We hope this information equips and empowers public school supporters to tell their representatives in the North Carolina General Assembly to restore previous wage power to begin repairing the harm to our state’s teacher pipeline.

The future of North Carolina’s schoolchildren, including our sons and daughters, depends on restoring a salary schedule that recruits and retains great teachers.

Kim Mackey

Kim Mackey has been a social studies teacher in North Carolina since 2007 and has researched salary changes since 2013. She’s excited to join forces on this project with Derek Scott’s research and programming skills to help empower others to tell their stories and counter false narratives.

The wage power of the teacher salary schedule she “signed up for” was the high water mark for state investment in teacher pay. Like many veteran teachers, she has worked over a year for free. Her NC Teacher Tax is $84,148 which would have helped avoid loans for home repairs and save more for her children’s college funds.

Her advocacy efforts have been spurred not only by personal financial impact, but by witnessing great colleagues who loved to teach leave education for higher paying fields and wondering who will be left to teach her children and the students she continues to serve.

You can follow Kim on her blog educatEDpolicy, on Twitter or Facebook.

Derek Scott

Derek Scott is a Wake Forest-based computer programmer who has been working on data-driven advocacy for public education and teacher pay since 2017. His analysis can be found on MediumPolitics NC, and Twitter.
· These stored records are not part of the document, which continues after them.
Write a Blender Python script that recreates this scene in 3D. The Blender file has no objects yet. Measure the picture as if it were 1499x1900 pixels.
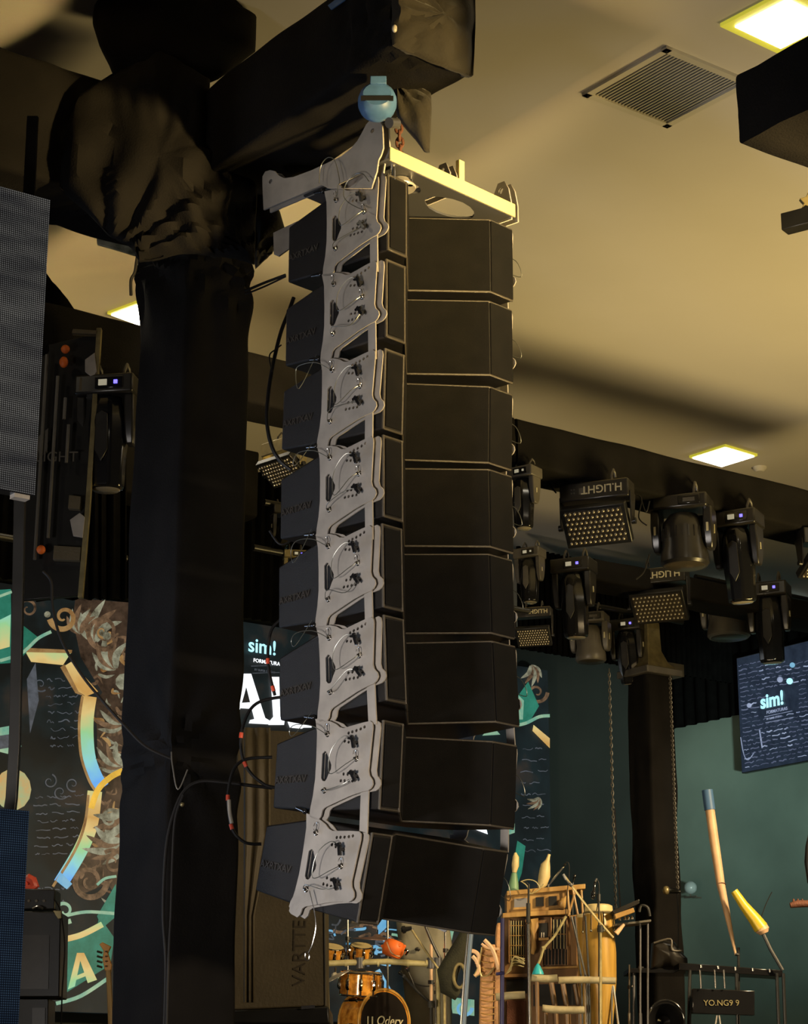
import bpy, bmesh, math, random
from mathutils import Vector, Matrix, Euler, noise
R = math.radians
rnd = random.Random(7)
sc = bpy.context.scene
col = sc.collection
# ---------------------------------------------------------------- camera
FPX = 3900.0; PITCH = R(16.43); CAMZ = 1.2
CAM = Vector((0, 0, CAMZ))
cd = bpy.data.cameras.new('camera'); cam = bpy.data.objects.new('camera', cd); col.objects.link(cam)
cam.location = CAM; cam.rotation_euler = (math.pi/2 + PITCH, 0, 0)
cd.sensor_fit = 'VERTICAL'; cd.sensor_height = 36; cd.lens = FPX/1900*36
cd.clip_end = 200
sc.camera = cam
sc.view_settings.view_transform = 'Standard'; sc.view_settings.look = 'None'
sc.view_settings.exposure = 0.0; sc.view_settings.gamma = 1; sc.view_settings.use_curve_mapping = False
# ---------------------------------------------------------------- world + large lights
w = bpy.data.worlds.new('world'); sc.world = w; w.use_nodes = True
w.node_tree.nodes['Background'].inputs[0].default_value = (1.0, 0.84, 0.74, 1)
w.node_tree.nodes['Background'].inputs[1].default_value = 0.016
def area(name, loc, aim, size, power, colr, spread=180, sy=None):
    l = bpy.data.lights.new(name, 'AREA'); l.energy = power; l.color = colr; l.size = size; l.spread = R(spread)
    if sy: l.shape = 'RECTANGLE'; l.size_y = sy
    o = bpy.data.objects.new(name, l); col.objects.link(o); o.location = loc
    o.rotation_euler = (Vector(aim)-Vector(loc)).to_track_quat('-Z', 'Y').to_euler(); return o
WARM = (1.0, 0.70, 0.26); NEUT = (1.0, 0.92, 0.84); COOL = (0.55, 0.72, 1.0)
area('warm_wash_lamp', (6.4, 4.6, 2.8), (0.55, 10.7, 6.1), 0.5, 78, WARM, 26)
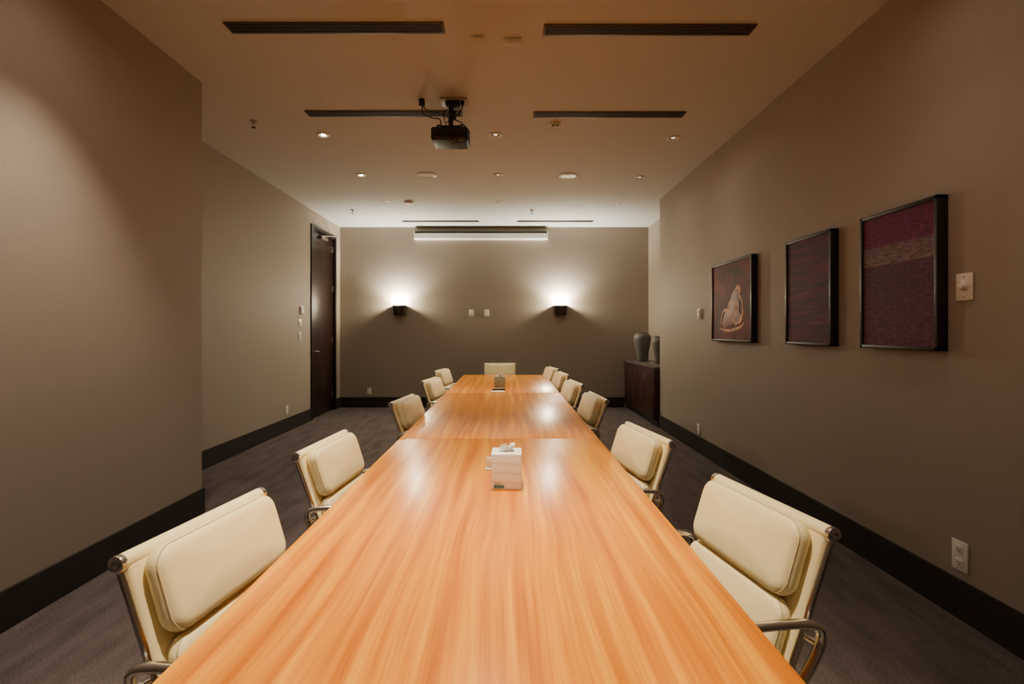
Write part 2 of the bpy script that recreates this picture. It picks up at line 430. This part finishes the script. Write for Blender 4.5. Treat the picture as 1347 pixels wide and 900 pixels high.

His wife, Heather, served on the Wake County Board of Education from 2018-2022. He’s excited for the opportunity to work with a tireless advocate like Kim Mackey on this project.

Teacher pay is an incredibly important foundation of our teacher pipeline, and the realities of it are often obscured from the public by flurries of numbers. By sharing this kind of analysis we can show people which numbers matter, and why, so that they know how to demand better policy.

Update: Sadly, Derek suddenly passed away June 2023. You can honor Derek’s legacy by using your voice for issues you care about. You’ll meet a lot of great people like Derek. RIP friend.